A try-scorer in Italy’s morale-boosting warm-up win against France last month, fans will want to keep an eye on her distinctive scrum cap over the next few weeks.

Mana Furuta (Japan)

Having made her test debut at 18 in 2016, the skilful centre has enjoyed a breakout season on the global stage six years on.

An ever-present on the encouraging, if winless, end-of-year tour of Europe last November, Furuta enjoyed a stunning debut Super W campaign in Australia, winning the Brumbies’ Player of the Year award.

She has since started six tests for Japan, including wins against Fiji, Australia, South Africa and Ireland.

Ayesha Leti-I’iga (New Zealand)

The Black Ferns are not exactly short of options out wide, but Leti-I’iga has undoubtedly been the form winger heading into RWC 2021.

In 2022 alone, the Wellington and Hurricanes star – a former sprinter – has crossed the whitewash seven times in only five tests.

That run includes a hat-trick against the USA in June and Leti-I’iga will want to replicate that form in October and November.

Emma Orr (Scotland)

Orr made her debut against Wales in the 2022 Women’s Six Nations in Cardiff, four days before her 19th birthday.

Scotland lost narrowly that day, 24-19, but the young centre showed more than enough quality to suggest she will be a mainstay in the team’s midfield for years to come.

The youngest member of the Scotland squad at RWC 2021, Orr will hope to add to her four caps over the next few weeks.

Libbie Janse van Rensburg (South Africa)

No woman in history has successfully converted more tries in a single match than Van Rensburg’s 14, during a 38-point haul against Namibia in June.

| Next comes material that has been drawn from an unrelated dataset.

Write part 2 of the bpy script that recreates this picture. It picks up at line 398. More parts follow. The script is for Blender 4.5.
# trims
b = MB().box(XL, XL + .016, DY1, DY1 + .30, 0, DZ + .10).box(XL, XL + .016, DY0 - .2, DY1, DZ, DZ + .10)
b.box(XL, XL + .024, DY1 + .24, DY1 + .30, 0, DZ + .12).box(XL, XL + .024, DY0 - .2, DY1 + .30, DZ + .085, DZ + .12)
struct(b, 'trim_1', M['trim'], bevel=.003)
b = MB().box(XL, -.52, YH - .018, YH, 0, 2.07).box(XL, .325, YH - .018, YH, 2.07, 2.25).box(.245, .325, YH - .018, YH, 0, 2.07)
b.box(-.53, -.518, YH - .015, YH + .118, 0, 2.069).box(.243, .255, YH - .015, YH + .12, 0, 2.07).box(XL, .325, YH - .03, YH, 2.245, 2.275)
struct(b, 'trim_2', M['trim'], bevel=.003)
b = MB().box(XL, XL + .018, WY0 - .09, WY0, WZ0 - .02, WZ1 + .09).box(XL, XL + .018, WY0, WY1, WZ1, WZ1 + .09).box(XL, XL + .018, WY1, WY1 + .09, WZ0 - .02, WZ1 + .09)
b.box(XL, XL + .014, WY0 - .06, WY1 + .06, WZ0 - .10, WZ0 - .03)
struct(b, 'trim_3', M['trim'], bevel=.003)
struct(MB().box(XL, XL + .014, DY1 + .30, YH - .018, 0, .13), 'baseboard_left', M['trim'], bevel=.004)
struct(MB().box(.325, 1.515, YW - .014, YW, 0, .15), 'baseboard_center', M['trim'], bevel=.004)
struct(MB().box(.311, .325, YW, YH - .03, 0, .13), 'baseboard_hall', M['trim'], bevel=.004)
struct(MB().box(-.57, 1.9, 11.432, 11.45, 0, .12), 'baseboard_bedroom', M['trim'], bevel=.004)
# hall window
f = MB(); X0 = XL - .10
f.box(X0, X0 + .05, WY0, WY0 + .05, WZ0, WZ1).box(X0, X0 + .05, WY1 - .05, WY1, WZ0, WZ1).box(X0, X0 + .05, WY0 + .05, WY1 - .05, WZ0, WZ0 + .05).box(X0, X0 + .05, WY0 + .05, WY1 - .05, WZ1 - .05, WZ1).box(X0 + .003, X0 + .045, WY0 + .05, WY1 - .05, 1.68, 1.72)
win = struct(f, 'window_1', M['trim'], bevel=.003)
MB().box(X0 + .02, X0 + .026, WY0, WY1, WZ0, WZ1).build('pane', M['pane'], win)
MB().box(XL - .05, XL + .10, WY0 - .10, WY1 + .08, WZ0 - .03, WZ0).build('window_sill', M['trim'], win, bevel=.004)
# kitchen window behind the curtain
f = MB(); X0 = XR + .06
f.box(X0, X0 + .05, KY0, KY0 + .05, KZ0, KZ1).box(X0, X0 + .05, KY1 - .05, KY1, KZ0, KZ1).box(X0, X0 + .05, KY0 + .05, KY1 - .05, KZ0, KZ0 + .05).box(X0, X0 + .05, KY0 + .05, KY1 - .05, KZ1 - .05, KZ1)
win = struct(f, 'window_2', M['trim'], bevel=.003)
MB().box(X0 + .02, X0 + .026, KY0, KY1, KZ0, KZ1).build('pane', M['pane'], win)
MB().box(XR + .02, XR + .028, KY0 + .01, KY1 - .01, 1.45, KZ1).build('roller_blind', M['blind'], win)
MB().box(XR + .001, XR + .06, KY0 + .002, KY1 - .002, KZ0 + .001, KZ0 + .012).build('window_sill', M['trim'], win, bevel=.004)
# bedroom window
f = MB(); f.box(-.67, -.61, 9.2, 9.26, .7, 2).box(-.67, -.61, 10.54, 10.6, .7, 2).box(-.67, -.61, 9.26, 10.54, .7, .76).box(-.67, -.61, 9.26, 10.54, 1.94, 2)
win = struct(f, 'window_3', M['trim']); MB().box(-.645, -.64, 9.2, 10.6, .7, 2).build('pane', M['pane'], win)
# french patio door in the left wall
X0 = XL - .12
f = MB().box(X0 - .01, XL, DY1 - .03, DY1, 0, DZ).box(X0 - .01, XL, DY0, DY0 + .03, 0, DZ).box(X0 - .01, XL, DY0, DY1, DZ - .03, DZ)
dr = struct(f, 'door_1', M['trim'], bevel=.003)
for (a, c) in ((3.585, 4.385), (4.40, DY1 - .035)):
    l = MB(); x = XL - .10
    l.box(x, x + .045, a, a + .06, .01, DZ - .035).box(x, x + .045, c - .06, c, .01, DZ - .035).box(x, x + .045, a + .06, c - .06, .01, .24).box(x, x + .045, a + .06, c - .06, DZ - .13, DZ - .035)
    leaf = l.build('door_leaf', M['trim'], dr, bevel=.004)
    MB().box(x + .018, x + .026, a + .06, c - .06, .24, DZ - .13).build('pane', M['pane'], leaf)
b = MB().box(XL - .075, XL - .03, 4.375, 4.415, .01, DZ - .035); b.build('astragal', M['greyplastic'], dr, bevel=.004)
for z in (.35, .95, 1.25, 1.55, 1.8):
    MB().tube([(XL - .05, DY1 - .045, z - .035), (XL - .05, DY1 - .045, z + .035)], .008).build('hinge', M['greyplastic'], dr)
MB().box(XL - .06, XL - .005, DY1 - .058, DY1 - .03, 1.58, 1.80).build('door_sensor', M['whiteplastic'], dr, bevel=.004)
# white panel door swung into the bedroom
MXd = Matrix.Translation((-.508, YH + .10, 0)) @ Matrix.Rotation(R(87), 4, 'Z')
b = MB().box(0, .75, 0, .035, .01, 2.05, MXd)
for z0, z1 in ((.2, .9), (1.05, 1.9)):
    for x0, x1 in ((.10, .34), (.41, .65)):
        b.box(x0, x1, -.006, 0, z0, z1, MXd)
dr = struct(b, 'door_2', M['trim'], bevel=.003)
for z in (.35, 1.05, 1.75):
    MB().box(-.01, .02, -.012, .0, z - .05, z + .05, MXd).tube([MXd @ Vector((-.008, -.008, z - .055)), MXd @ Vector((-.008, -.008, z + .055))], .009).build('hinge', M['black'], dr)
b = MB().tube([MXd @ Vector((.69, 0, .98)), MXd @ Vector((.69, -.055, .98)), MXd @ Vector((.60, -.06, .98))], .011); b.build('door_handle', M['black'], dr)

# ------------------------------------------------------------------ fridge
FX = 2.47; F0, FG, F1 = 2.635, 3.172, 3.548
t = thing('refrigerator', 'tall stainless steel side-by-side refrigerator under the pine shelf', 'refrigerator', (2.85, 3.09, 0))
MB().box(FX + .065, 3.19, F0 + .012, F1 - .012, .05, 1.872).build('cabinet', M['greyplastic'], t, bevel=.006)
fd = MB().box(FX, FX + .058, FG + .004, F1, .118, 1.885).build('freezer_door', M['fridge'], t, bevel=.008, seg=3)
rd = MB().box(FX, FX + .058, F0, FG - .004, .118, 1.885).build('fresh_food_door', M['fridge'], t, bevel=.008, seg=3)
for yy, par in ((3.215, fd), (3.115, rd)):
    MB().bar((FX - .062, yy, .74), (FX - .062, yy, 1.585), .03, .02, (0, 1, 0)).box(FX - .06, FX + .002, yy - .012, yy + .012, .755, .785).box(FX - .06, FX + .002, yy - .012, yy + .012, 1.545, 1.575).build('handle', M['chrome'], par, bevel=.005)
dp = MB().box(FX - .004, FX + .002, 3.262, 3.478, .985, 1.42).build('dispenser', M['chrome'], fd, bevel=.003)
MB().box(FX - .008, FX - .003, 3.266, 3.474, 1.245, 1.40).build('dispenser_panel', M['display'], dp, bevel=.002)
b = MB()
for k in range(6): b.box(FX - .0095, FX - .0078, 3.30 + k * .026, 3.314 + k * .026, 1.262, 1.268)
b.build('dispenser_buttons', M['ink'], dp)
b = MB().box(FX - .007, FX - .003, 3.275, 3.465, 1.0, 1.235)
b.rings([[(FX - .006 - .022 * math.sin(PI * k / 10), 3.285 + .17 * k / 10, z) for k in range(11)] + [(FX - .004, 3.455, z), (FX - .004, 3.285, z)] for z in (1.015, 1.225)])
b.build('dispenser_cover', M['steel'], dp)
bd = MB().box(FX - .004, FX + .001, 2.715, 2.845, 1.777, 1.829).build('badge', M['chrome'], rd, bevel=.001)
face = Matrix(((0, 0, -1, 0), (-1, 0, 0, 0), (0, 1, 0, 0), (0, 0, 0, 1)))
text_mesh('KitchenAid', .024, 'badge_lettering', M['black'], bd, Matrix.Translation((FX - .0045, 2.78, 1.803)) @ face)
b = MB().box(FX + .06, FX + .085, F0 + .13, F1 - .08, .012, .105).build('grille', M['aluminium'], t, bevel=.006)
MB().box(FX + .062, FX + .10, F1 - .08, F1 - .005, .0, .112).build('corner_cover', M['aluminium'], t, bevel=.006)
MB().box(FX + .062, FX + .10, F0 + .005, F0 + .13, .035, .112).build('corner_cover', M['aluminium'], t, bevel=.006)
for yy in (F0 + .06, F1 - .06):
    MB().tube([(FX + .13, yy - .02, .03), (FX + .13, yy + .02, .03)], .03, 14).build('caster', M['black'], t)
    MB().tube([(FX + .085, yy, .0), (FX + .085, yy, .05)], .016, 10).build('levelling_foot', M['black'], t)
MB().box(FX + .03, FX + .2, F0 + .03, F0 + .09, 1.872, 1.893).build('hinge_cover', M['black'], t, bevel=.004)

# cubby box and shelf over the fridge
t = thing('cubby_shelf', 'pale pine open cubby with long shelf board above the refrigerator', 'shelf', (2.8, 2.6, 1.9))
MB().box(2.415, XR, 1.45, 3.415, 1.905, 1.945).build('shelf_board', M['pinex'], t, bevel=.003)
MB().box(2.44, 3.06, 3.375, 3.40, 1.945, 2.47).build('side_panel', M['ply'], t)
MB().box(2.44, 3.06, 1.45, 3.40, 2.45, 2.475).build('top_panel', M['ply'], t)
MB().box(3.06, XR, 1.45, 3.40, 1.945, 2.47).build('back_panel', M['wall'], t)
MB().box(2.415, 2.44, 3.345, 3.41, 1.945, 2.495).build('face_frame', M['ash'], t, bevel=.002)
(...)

The fly-half followed that up with pivotal performances in the run of three consecutive wins that the Springbok Women pieced together heading into RWC 2021.

Van Rensburg is almost certain to start in the number 10 jersey against France this weekend, and with the prolific Ayanda Malinga outside her, who knows what could happen at Eden Park.

Hope Rogers (USA)

Another barnstorming prop for the list, Rogers joined Exeter Chiefs in the English Premier 15s in January and proceeded to score 12 tries in 13 matches.

Not quite as prolific on the test stage, the 29-year-old has crossed the whitewash four times in as many appearances in 2022, including a brace in the warm-up win against Scotland in Edinburgh.

Rogers will need to be at her best at scrum time as well as in open field if the USA are going to emerge from a tough Pool B, which also contains Canada, Italy and Japan.

Alisha Butchers (Wales)

Almost unplayable when Wales opened their 2022 Women’s Six Nations campaign with back-to-back victories against Ireland and Scotland, Butchers impressed even when her side’s form tailed off.

Butchers will want to replicate that early-year form when Wales open their RWC 2021 campaign against Scotland in Whangārei on Sunday.

If she can help inspire Ioan Cunningham’s side to a victory against their Six Nations rivals, then a place in the quarter-finals will be within their grasp.